To address this issue, the SDK includes the Fetcher module, allowing developers to create their own service and integrate it with the SDK. Integration is achieved by extending the fetcher API and implementing its methods. If you are not going to use a specific method or if your service does not support it, you should implement an error handler or return an empty response.

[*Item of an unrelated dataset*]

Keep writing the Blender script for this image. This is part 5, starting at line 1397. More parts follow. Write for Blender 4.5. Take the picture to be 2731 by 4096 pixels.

You can review the Fetcher interface in this file.

// my-fetcher.ts
import { Fetcher } from '@show-karma/karma-gap-sdk/core/class/Fetcher.ts';
import { Attestation } from '@show-karma/karma-gap-sdk';

const Endpoints = {
  projects: {
    byIdOrSlug: (uid: Hex) => `/projects/${uidOrSlug}`,
  },
};

export class MyFetcher extends Fetcher {
  projectById(uid: `0x${string}`): Promise<Project> {
    // Note that the Fetcher class extends an axios utility class
    // and provides a client for performing http requests
    // by calling this.client
    const project = await this.client.get(
      Endpoints.projects.byIdOrSlug(uid) /* ,{...axiosOpts} */
    );

    if (!data) throw new Error('Attestation not found');
    // You need to return a Project instance
    return Project.from([data])[0];
  }

  async projects(name?: string): Promise<Project[]> {
    const { data } = await this.client.get<Project[]>(Endpoints.project.all(), {
      params: {
        'filter[title]': name,
      },
    });

    return Project.from(data);
  }
  // ... other methods
}

You can check a functional example here.

After implementing your own client, you can setup the GAP client:

// gap.client.ts;
import { GAP } from '@show-karma/karma-gap-sdk';
import { MyFetcher } from './MyFetcher';

const gap = GAP.createClient({
  network: 'optimism-goerli', // sepolia, optimism,
  // Use your client here
  apiClient: new MyFetcher('https://my-api.mydomain.com'),
});

export default gap;

Note that your API service should return data that aligns with the interfaces provided by each Attestation for proper compatibility with this SDK. This ensures that the data is structured correctly to work seamlessly with the SDK.